Thursday, May 10, 2012

Some brief updates: A war weary public, and the Levantine Bain

Some brief updates on subjects I have touched on before:
In a new poll recently conducted by the Associated Press and GfK, a private communications firm, support for the Afghanistan war has plummeted to its lowest levels ever. Among Democrats, only 19% support the war, and Independent and Republican support polls only slightly higher, at 27% and 37% respectively. Overall, as the AP put it, "66 percent opposed the war, with 40 percent saying they were “strongly” opposed. A year ago, 37 percent favored the war, and in the spring of 2010, support was at 46 percent. Eight percent strongly supported the war in the new poll.

As I have previously written about, these type of views are the norm now among the American public.  People are sick of fighting wars abroad, whether they are drawn out counterinsurgency campaigns or "humanitarian interventions" carried out by NATO cruise missiles.  Continuing to be militarily bogged down in the Afghan quagmire has virtually no supporters outside the beltway, (only 8% strongly support it!), and yet within Washington DC, executing a counterinsurgency campaign in Afghanistan is a legitimate option to be debated.

Concerning the recent discoveries of massive energy deposits in the Eastern Mediterranean's little explored Levantine Basin, Cyprus has now moved ahead to develop its Aphrodite offshore field, estimated to contain 200 billion cubic meters (BCM) of natural gas.  Aphrodite is just one of a set of large new gas fields discovered in the area over the past year, including Israel's Leviathan field (500 BCM), and the Tamar field (300 BCM) located in territory disputed between Israel and Lebanon.  Instrumental in all of these discoveries has been Noble Energy, a Houston based company, which partners with the Israeli Delek Group.  Gazprom, the Russian energy company, has also expressed interest in joining on both the Cypriot and Israeli projects.

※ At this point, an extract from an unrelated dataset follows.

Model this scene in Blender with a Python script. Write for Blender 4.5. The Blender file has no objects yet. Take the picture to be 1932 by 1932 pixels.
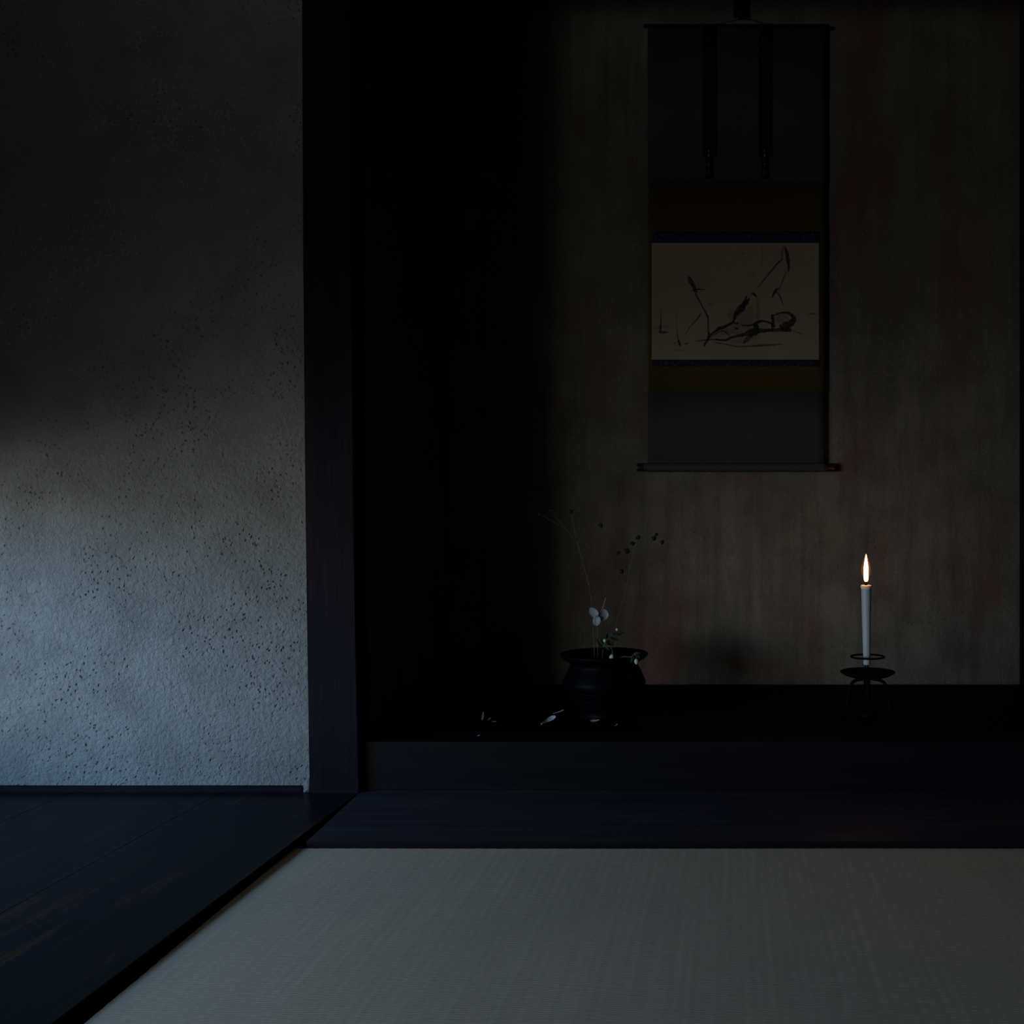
import bpy, bmesh, math, random
from mathutils import Vector, Matrix
random.seed(7)
scn = bpy.context.scene
C = scn.collection
PI = math.pi

# ------------------------------------------------------------------ camera
D, H, F = 2.35, 0.637, 1950.0
cd = bpy.data.cameras.new('camera'); cam = bpy.data.objects.new('camera', cd); C.objects.link(cam)
cam.location = (0, -D, H); cam.rotation_euler = (PI/2, 0, 0)
cd.sensor_width = 36; cd.lens = F/1932*36; cd.shift_x = -(1380-966)/1932; cd.clip_start = .02
scn.camera = cam
# ------------------------------------------------------------------ world, exposure
w = bpy.data.worlds.new('world'); scn.world = w; w.use_nodes = True
w.node_tree.nodes['Background'].inputs[0].default_value = (.25, .38, .6, 1)
w.node_tree.nodes['Background'].inputs[1].default_value = .02
vs = scn.view_settings; vs.view_transform = 'Standard'; vs.look = 'None'; vs.gamma = 1; vs.exposure = 0.0
try: vs.use_curve_mapping = False
except Exception: pass
# ------------------------------------------------------------------ daylight outside the low side window
def area(name, loc, target, sx, sy, power, col, spread=PI):
    l = bpy.data.lights.new(name, 'AREA'); l.shape = 'RECTANGLE'; l.size = sx; l.size_y = sy
    l.energy = power; l.color = col; l.spread = spread
    o = bpy.data.objects.new(name, l); C.objects.link(o); o.location = loc
    o.rotation_euler = (Vector(target)-Vector(loc)).to_track_quat('-Z', 'Y').to_euler()
    return o
WX = -2.05                                  # plane of the side wall
WY0, WY1, WZ0, WZ1 = -2.10, -0.30, 0.12, 0.74   # opening of the near low window
VY0, VY1, VZ0, VZ1 = -3.60, -2.16, 0.06, 0.92
UY0, UY1, UZ0, UZ1 = -3.45, -2.40, 1.18, 1.84   # opening added for the high fill light   # opening of the far low window
area('window_daylight', (WX-1.1, -2.1, 1.06), (WX+.9, -.45, .35), 2.2, .55, 104.0, (.29, .64, 1.18))
area('window_daylight_high', (WX-.12, -2.95, 1.5), (-1.0, 0, 1.2), 1.1, .65, 5.0, (.95, .98, .92))  # unseen source, added to lift the dim upper wall
area('window_daylight_far', (-4.1, -6.1, .54), (-.2, .6, .75), 4.2, 1.15, 285.0, (.92, .97, .97))

# ================================================================== helpers
def px(X, Y, depth):
    """point of the place seen at picture (X, Y) at world y = depth"""
    k = (depth+D)/F
    return Vector(((X-1380)*k, depth, H-(Y-966)*k))
def obj(name, bm, m, parent=None, smooth=False):
    me = bpy.data.meshes.new(name); bm.to_mesh(me); bm.free()
    for mm in (m if isinstance(m, (list, tuple)) else [m]): me.materials.append(mm)
    if smooth:
        for p in me.polygons: p.use_smooth = True
    o = bpy.data.objects.new(name, me); C.objects.link(o)
    if parent is not None:
        o.parent = parent
        off = parent_world(parent)
        me.transform(Matrix.Translation(-off))
    return o
def parent_world(p):
    v = Vector(p.location)
    while p.parent: p = p.parent; v += Vector(p.location)
    return v
def tag(o, label=None, cat=None, group=None, kind=None):
    if label: o['label'] = label
    if cat: o['category'] = cat
    if group: o['group'] = group
    if kind: o['kind'] = kind
    return o
def thing(name, label, cat, loc, group=None):
    o = bpy.data.objects.new(name, None); C.objects.link(o); o.location = loc
    o.empty_display_size = .02
    return tag(o, label, cat, group)
def box(bm, x0, x1, y0, y1, z0, z1, bev=0, mat=0):
    b = bmesh.new(); bmesh.ops.create_cube(b, size=1)
    for v in b.verts:
        v.co = Vector(((x0+x1)/2+v.co.x*(x1-x0), (y0+y1)/2+v.co.y*(y1-y0), (z0+z1)/2+v.co.z*(z1-z0)))
    if bev: bmesh.ops.bevel(b, geom=b.edges[:], offset=bev, segments=2, profile=.6, affect='EDGES')
    merge(bm, b, mat); return bm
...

As these fields provide a large excess of energy for Israel and Cyprus's needs, the two countries hope to join together and export the gas to Western Europe, through either tankers or a proposed underwater pipeline.  There are, however, many complications, not least the fact that transporting the gas to Western Europe would be prohibitively expensive.  As it was put in a recent Asia Times article on the subject:
Export routes and transportation modes currently under consideration seem, however, exorbitantly costly in relation to the likely volumes. One option would involve a pipeline on the Mediterranean seabed, from Israel's Leviathan project to Cyprus, onward on the seabed (possibly via Crete) to mainland Greece, and by overland pipeline(s) into European Union territory. 
Another option would entail liquefying the gas in Israel and/or Cyprus (both countries are vying to host this operation), shipping the liquefied product by tankers to mainland Greece for re-gasification, and delivering the product through Greek pipelines to EU countries. Under both of those scenarios, Cyprus has ambitions to host a strategic gas storage site. 
A third option would consist of exporting liquefied natural gas (LNG) from these fields directly to consumer countries in the Mediterranean, or through the Suez Canal to East Asia. Those three options involve high shipment costs for bringing relatively limited volumes to markets, there to compete against suppliers with larger volumes or lower transportation costs. This would remain a disadvantage unless new offshore discoveries in Israel and Cyprus exceed the scale of the already confirmed reserves.